I own a couple of buildings in the area and had never used a broker before renting out a whole house, and I am likely to never use a broker again. I used a broker because it was a high end property and figured that people looking for such were more likely to go through a broker. Never again.....stupid bullshit games, ads not in the paper when they said they would be because they just didn't follow up properly, And in the end we got a pretty lousy tenant anyway, despite going through a broker. I think real estate is just hard when you're looking, broker or no broker. And it ain't easy as a landlord, either!

Posted by: guest at November 23, 2007 8:54 AM

Maybe you should move to Ohio.

Posted by: guest at November 23, 2007 8:54 AM

cobble hill is way overpriced compared to Fort Greene and Park Slope

Posted by: guest at November 23, 2007 9:45 AM

it can take a month of looking every day at craigslist to find the right FRBO (for rent by owner) but it is worth it. It only takes 10 minutes a day: 5 minutes in the morning and 5 in the evening. Less if you use an RSS reader anyway and are online a lot. Maybe every 5 days you'll find a listing that looks good, and 1 in 5 of them will work out. Of course some months/seasons are worse than others but that is true for broker listings anyway.
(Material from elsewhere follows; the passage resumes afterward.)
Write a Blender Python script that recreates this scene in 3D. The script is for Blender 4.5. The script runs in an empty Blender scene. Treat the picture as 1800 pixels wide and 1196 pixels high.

Posted by: guest at November 23, 2007 12:55 PM

What about putting in regular ads yourself, saying you are seeking a FRBO unit, describing yourself as an ideal tenant for a family-size apartment. Post flyers in the neighborhood, too. I've seen those many times in Park Slope. It could be ideal for reaching new homeowners who are renovating a rental unit in a house they bought, who have not yet hired a broker to find tenants. If you really wanted to be creative, you could put a flyer in the door of recently sold 2-family houses in the area you are targeting.

Posted by: guest at November 23, 2007 3:33 PM

why move to park slope when cobble hill?carroll gardens is o much nicer?

Posted by: guest at November 24, 2007 12:07 AM

I also much prefer Park Slope over either Cobble Hill or Carroll Gardens, myself.

Cobble Hill is absurdly priced for what it is.

No Park?

No thanks.

Posted by: guest at November 24, 2007 8:07 PM

If you're a parent or a soon-to-be parent, you can join the parents' yahoo group -- bococaparents -- and sometimes you'll see direct rental listings. If you have an NYU connection, the school has an online rental board you can check (at least they used to . . . ). And there's always the Village Voice (unless that's changed, too -- I haven't looked for a new rental in a couple of years), which is definitely not as useful a source these days, but it is where we found our first FRBO rental in Brooklyn Heights in 2003. It can be good because I think there are owners -- often older ones -- who've been around for a while and often have beautiful, old-school places to rent, and are just more familiar with the Voice than with Craigslist. Other than that, it's Craiglist and going to the bigger rental buildings in the 'hood (I assume they exist in Cobble Hill; they do in the Heights) and putting your name on lists with supers or managing agents (I never had any luck with that, but it seemed worth trying).

Good luck!

Posted by: guest at November 24, 2007 9:40 PM

If you don't want to pay a fee stay where you are. You will eventually find something.

Posted by: guest at November 25, 2007 10:08 AM

The great thing about being a broker is that you can lead a long life of doing hard drugs, completely destroying any semblance of a brain, and then you can become a broker and charge renters ungodly sums for "finding" listings and talking up crappy shithole apartments with absurd rents. Everyone wins!